Cliftor: What's the word these days on the possibility of ever getting the IE source? I imagine that would render many modding headaches moot.
Extremely unlikely. One of the reasons you don't see old commercial engine source released publicly is that they have third-party proprietary dependencies, such as AV playback code, which the owners of the engine can't legally release. Those dependencies could be stripped out, of course, but that would take time and effort *and* would give you a codebase that wasn't useful until the open source community plugged something else in which would work. Infinity definitely falls under that category, not only because of the codebase but because of the proprietary AD&D ruleset which is baked into the code.
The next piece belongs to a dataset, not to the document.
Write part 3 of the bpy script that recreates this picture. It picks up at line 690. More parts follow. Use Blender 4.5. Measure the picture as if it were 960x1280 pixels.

I had a conversation with Bioware's licensing rep years ago and Infinity was not available at any price--nobody remained with the company who really understood it, and that was in 2005. He said that they had experimented with providing Infinity to a few universities, but it ended up being far more hassle for everyone involved than it was worth.
I suppose it's possible that EA International would feel differently, and assign an employee to the not-insubstantial task of stripping stuff like Bink and AD&D out of the engine, and release it... but the odds are very very very very low.
thelovebat: Just curious, what's the point of modding such a great game as this?
Adding in everything from items to new characters and subplots. Some people do prefer the purity of the original, however.
Another small question, what's the point of a widescreen patch anyway? Does it serve some purpose, or make the aspect ratio better? I say that because Baldurs Gate looks just fine on my 1080p monitor.
Sure, the monitor can stretch the 640x480 image to fill your screen, but you're just zooming in. The widescreen mods increase the size of the playfield so that far more map real estate is visible on-screen at once, and you don't have the sometimes-blocky zoom effect.